JOHNSON: Painful history lessons from the Tulsa Race Massacre

As the 100th anniversary of the Tulsa Race Massacre was observed from May 31 to June 1, I spent part of Memorial Day watching the PBS documentary: “Tulsa: The Fire and the Forgotten.” Like many Americans, I am learning more about this gruesome Oklahoma tragedy. Many younger adults who are fans of the popular HBO horror drama “Lovecraft Country” were introduced to this grim history of the mass slaughter in Tulsa’s Greenwood district while watching the season one episode “Rewind 1921.”

The fact that young people gained knowledge about the Tulsa killings through pop culture reminded me of how I learned about the 1923 Rosewood massacre in Florida by viewing the film bearing its name in 1997. Both the Rosewood and Tulsa Greenwood tragedies were instigated by a false accusation of a Black man sexually assaulting a White woman. In the Greenwood case, it was a young Black teenager, and the Rosewood claim was a fabrication. The end was horrifically the same, with both towns burned as Black people were mercilessly slain by White mobs. Rosewood and the Greenwood township were also prosperous Black settlements that thrived economically despite racial oppression and segregation.
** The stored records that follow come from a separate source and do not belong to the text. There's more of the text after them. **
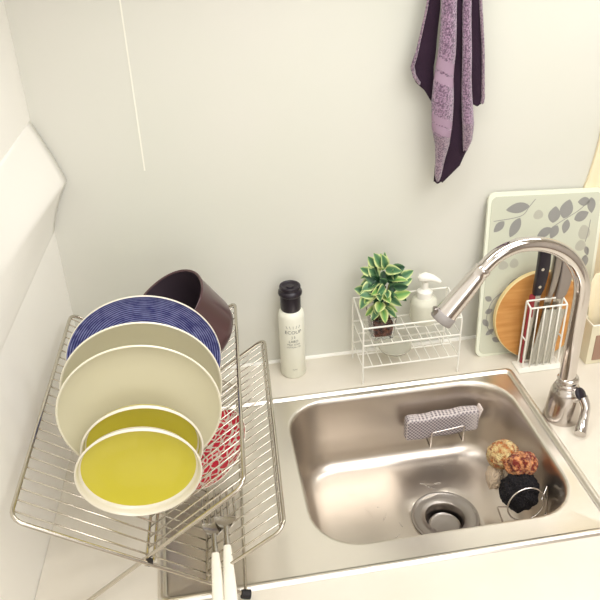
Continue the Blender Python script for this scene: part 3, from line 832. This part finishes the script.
for i in range(1, 5):
    x = kx0 + (kx1 - kx0) * i / 5
    bm = bmesh.new(); tube(bm, [(x, ky0, .002), (x, ky0, kh)], .0011, 6); link('front_wire', bm, M['whitewire'], ks)
bm = bmesh.new(); box(bm, (kx0 - .010, ky0 - .012, .0003), (kx1 + .006, ky1 + .004, .0028), .001); link('base_tray', bm, M['whitewire'], ks)

def knife(label, cat, nm, base, lean, L_blade, w_blade, L_h, w_h, hm, bm_mat, rivets=0, yrot=0):
    """blade points down at base, handle up; local z up, x across width."""
    t = thing(nm, label, cat, base, (lean, yrot, 0))
    blade = bmesh.new()
    pts = [(-w_blade * .5, .012), (-w_blade * .1, .001), (w_blade * .35, 0), (w_blade * .5, .01), (w_blade * .5, L_blade), (-w_blade * .5, L_blade)]
    blade.free(); b_ = plate_xz(pts, -.0008, .0008); link('blade', b_, bm_mat, t, smooth=False, local=True)
    hb = bmesh.new(); rows = []
    for i in range(9):
        t2 = i / 8; w = w_h * (.80 + .2 * math.sin(PI * t2) + .12 * t2); dz = L_blade + L_h * t2; th = .0062
        if i in (0, 8): w *= .9; th *= .8
        cxo = .003 * math.sin(PI * t2)
        rows.append([hb.verts.new((cxo + x, y, dz)) for x, y in rrect(-w / 2, -th, w / 2, th, .003, 2)])
    for i in range(8): bridge(hb, rows[i], rows[i + 1])
    hb.faces.new(rows[0]); hb.faces.new(rows[-1]); bmesh.ops.recalc_face_normals(hb, faces=hb.faces)
    ho = link('handle', hb, hm, t, local=True); auto_smooth(ho, 50)
    for k in range(rivets):
        rb_ = bmesh.new(); z = L_blade + .016 + k * .03
        tube(rb_, [(0, -.0068, z), (0, .0068, z)], .0026, 12); r_ = link('rivet', rb_, M['blade'], ho, local=True)
    return t
knife('knife with a thick black riveted handle in the white wire stand', 'knife', 'kitchen_knife', (.5135, .9465, .004), -.06, .126, .014, .090, .0180, M['black'], M['blade'], 2, yrot=.05)
knife('knife with a brushed steel handle, second from left in the wire stand', 'knife', 'kitchen_knife', (.5310, .9465, .004), -.06, .120, .012, .086, .012, M['satin'], M['blade'], 0, yrot=.08)
knife('wide grey-handled knife in the wire stand, partly behind the faucet neck', 'knife', 'kitchen_knife', (.5490, .9465, .004), -.06, .116, .018, .064, .019, mat('grey_handle', rgb(150, 140, 132), .4, metal=.4), M['blade'], 0, yrot=.08)
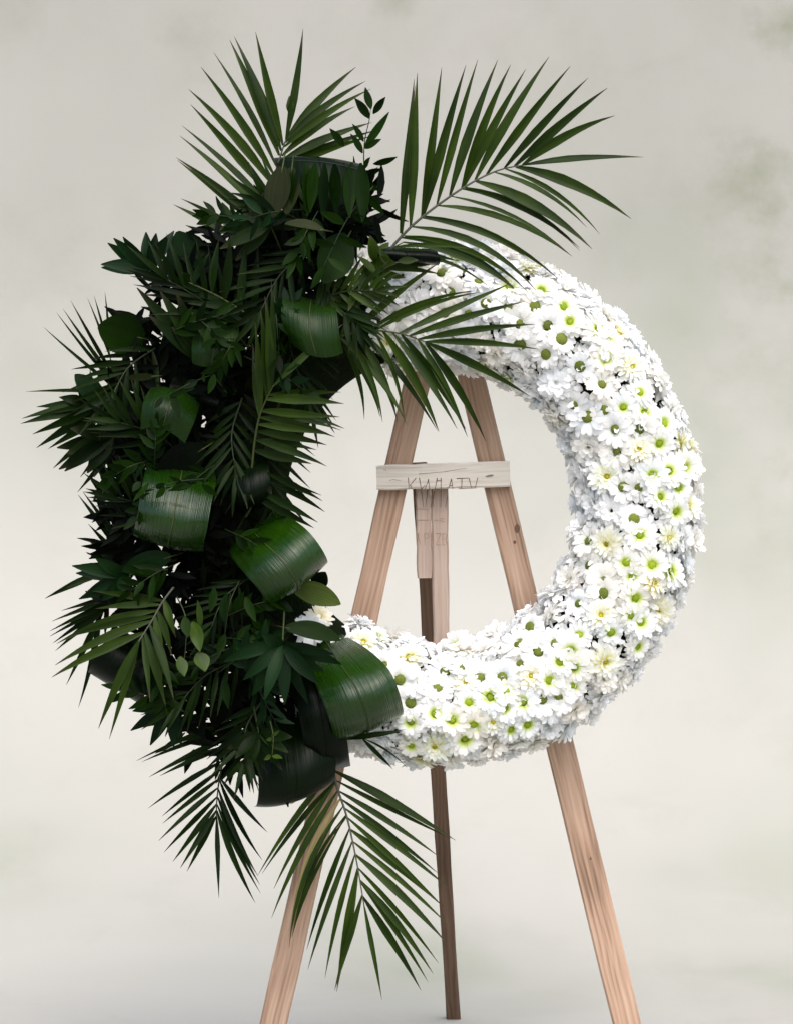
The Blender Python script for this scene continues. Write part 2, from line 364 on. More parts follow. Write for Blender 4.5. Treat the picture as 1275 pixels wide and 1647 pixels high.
post = plank('center_batten', P(711, 1130, LD - 0.010), P(706, 752, LD - 0.010), 0.0268, 0.0272, 0.020, M['wood_pink'], easel)

short = plank('short_batten', P(682.5, 930, LD - 0.0105), P(679.5, 758, LD - 0.0105), 0.0245, 0.0255, 0.018, M['wood_pink'], easel)
def strokes(name, segs, d, mat, parent, wpx=1.3, gparent=None):
    v, f = [], []
    for (x0, y0, x1, y1) in segs:
        dx, dy = x1 - x0, y1 - y0; L = math.hypot(dx, dy) or 1; nx, ny = -dy / L * wpx / 2, dx / L * wpx / 2
        i = len(v)
        for dd in (d, d - 0.0014):
            v += [P(x0 + nx, y0 + ny, dd), P(x0 - nx, y0 - ny, dd), P(x1 - nx * .6, y1 - ny * .6, dd), P(x1 + nx * .6, y1 + ny * .6, dd)]
        f += [(i, i + 1, i + 2, i + 3), (i + 4, i + 7, i + 6, i + 5)] + [(i + k, i + 4 + k, i + 4 + (k + 1) % 4, i + (k + 1) % 4) for k in range(4)]
    o = bpy.data.objects.new(name, mesh(name, v, f, mat, smooth=False)); COL.objects.link(o); o.parent = parent
    o.matrix_parent_inverse = WM[parent.name].inverted()
    return o
s = 1275 / 235.0
def q(*c): return tuple((595 if i % 2 == 0 else 735) + k / s for i, k in enumerate(c))
kw = [q(332, 180, 338, 280), q(400, 183, 345, 250), q(350, 248, 368, 282), q(428, 182, 446, 281), q(510, 195, 478, 281), q(505, 195, 520, 281), q(446, 281, 480, 245),
      q(585, 182, 566, 280), q(617, 182, 617, 282), q(578, 208, 622, 206), q(708, 190, 683, 276), q(706, 190, 722, 280), q(692, 250, 716, 250), q(752, 188, 860, 185), q(800, 188, 796, 276),
      q(862, 186, 882, 272), q(936, 182, 915, 268), q(770, 277, 925, 272)]
strokes('lettering', kw, LD + 0.0231, M['ink'], cross)
for cs in ([q(170, 205, 200, 197), q(200, 197, 270, 207)], [q(420, 148, 640, 130), q(640, 130, 840, 97)], [q(1000, 170, 1075, 158)], [q(120, 108, 145, 118)]): strokes('crack', cs, LD + 0.0229, M['ink_faint'], cross, 1.0)
low = [q(560, 300, 535, 440), q(617, 290, 615, 440), q(672, 350, 655, 440), q(540, 300, 552, 440)]
strokes('lettering', low, LD - 0.0094, M['ink'], post, 1.1)
strokes('lettering', [q(540, 665, 540, 770), q(572, 668, 615, 668), q(615, 668, 575, 765), q(575, 765, 620, 768), q(632, 670, 632, 766), q(632, 670, 655, 668), q(632, 716, 650, 715), q(632, 766, 655, 768),
                      q(672, 675, 662, 700), q(662, 700, 662, 745), q(662, 745, 674, 765), q(610, 540, 650, 536), q(605, 552, 650, 568), q(560, 552, 590, 552)], LD - 0.0094, M['ink_faint'], post, 1.2)
strokes('lettering', [q(425, 664, 402, 765), q(412, 664, 440, 765), q(410, 725, 430, 725), q(475, 668, 478, 768), q(475, 668, 505, 668), q(505, 668, 508, 705), q(508, 705, 477, 712), q(405, 552, 520, 550), q(395, 452, 505, 457)], LD - 0.0099, M['ink_faint'], short, 1.1)
strokes('lettering', [q(388, 330, 402, 440), q(446, 295, 465, 440), q(500, 290, 482, 440)], LD - 0.0099, M['ink'], short, 1.1)
for (x, y, rx_, rz_) in [(831, 850, .0045, .0075), (827, 872, .0025, .003), (949, 1381, .0018, .0022)]:
    c = P(x, y, LD + .0005); vv = [c + Vector((math.cos(k / 12 * 6.2832) * rx_, 0, math.sin(k / 12 * 6.2832) * rz_)) for k in range(12)]; vv += [w_ + Vector((0, .002, 0)) for w_ in vv]
    part('knot', vv, [tuple(range(12))[::-1]] + [(k, (k + 1) % 12, 12 + (k + 1) % 12, 12 + k) for k in range(12)], M['ink'] if rx_ < .004 else M['wood_brown'], easel, smooth=False)
c = P(787, 765.5, LD + .0229); vv = [c + Vector((math.cos(k / 12 * 6.2832) * .0065, 0, math.sin(k / 12 * 6.2832) * .0022 + math.cos(k / 12 * 6.2832) * .001)) for k in range(12)]; vv += [w_ + Vector((0, .002, 0)) for w_ in vv]
part('knot', vv, [tuple(range(12))[::-1]] + [(k, (k + 1) % 12, 12 + (k + 1) % 12, 12 + k) for k in range(12)], M['knot_grey'], easel, smooth=False)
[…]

I was a young Ohio State graduate student when I watched “Rosewood,” and I had the same question then that many have today learning about the Tulsa carnage: Why were these events omitted from American history books? One primary answer is that the news media stopped reporting on the murder and terror that occurred in both of these Black communities once the violence began to subside. Many decades later, however, investigative reporting of journalists would bring the horrific truth of these atrocities to the forefront of the nation’s conscience. Writing for the St. Petersburg Times in the early 1980s, Gary Moore published several articles on Rosewood, and more recently, the work of Washington Post reporter DeNeen L. Brown has revived the buried stories of Tulsa.

Brown is featured in “Tulsa: The Fire and the Forgotten,” and her passionate storytelling provides viewers with an intimate view of what happened to Black Greenwood residents and how their descendants are presently fighting for reparations and justice. One part of the documentary that especially resonated with me was how the Vernon A.M.E. Church was, and still is, a solid foundation of Tulsa’s African American community. Many fled to the building’s basement while Greenwood was being burned. The White mob eventually set Vernon A.M.E. on fire, but the basement and the Black families in it miraculously survived. They still showed up for service the next Sunday morning after their town was nothing but rubble. I can only imagine that they had Job-like determination to still worship God with a “though you slay me, yet will I trust you” mentality after losing everything. Learning about what they lost is particularly painful because generational wealth was also viciously destroyed.

Greenwood was famously dubbed “Black Wall Street” by prominent sociologist W.E.B. DuBois, and business was literally booming there. Oklahoma Policy Institute records show that Greenwood’s business district had two schools named for Paul Laurence Dunbar and Booker T. Washington respectively, a bank, a public library and two newspapers and movie theaters. Greenwood survivors were maliciously denied compensation for the loss of their homes and businesses as a grand jury of all White men blamed them for the violence. The “Fire and the Forgotten” points out the harsh repercussions of that decision remain evident today. Many African Americans who live in North Tulsa, which is one of the country’s most segregated areas, are struggling to overcome social disparities of poverty, crime and high unemployment.

Toward the end of the film, Brown poignantly states that she hopes brutality like this will never happen again as Tulsa reckons with the death and devastation that ravaged Greenwood a century later. In reflecting on Greenwood and Rosewood, it’s really difficult to fathom how people could let the sin of racism infiltrate and darken their hearts to commit such murderous acts. Yet, I believe those courageous Vernon A.M.E. souls who went to church praising God after the Greenwood massacre would tell us not to lose faith. The fires destroyed their property and possessions but not their spirit. And we must hold on to this divine spirit of resiliency to ensure a better future.

Dr. Jessica A. Johnson is a lecturer in the English department at Ohio State University’s Lima campus.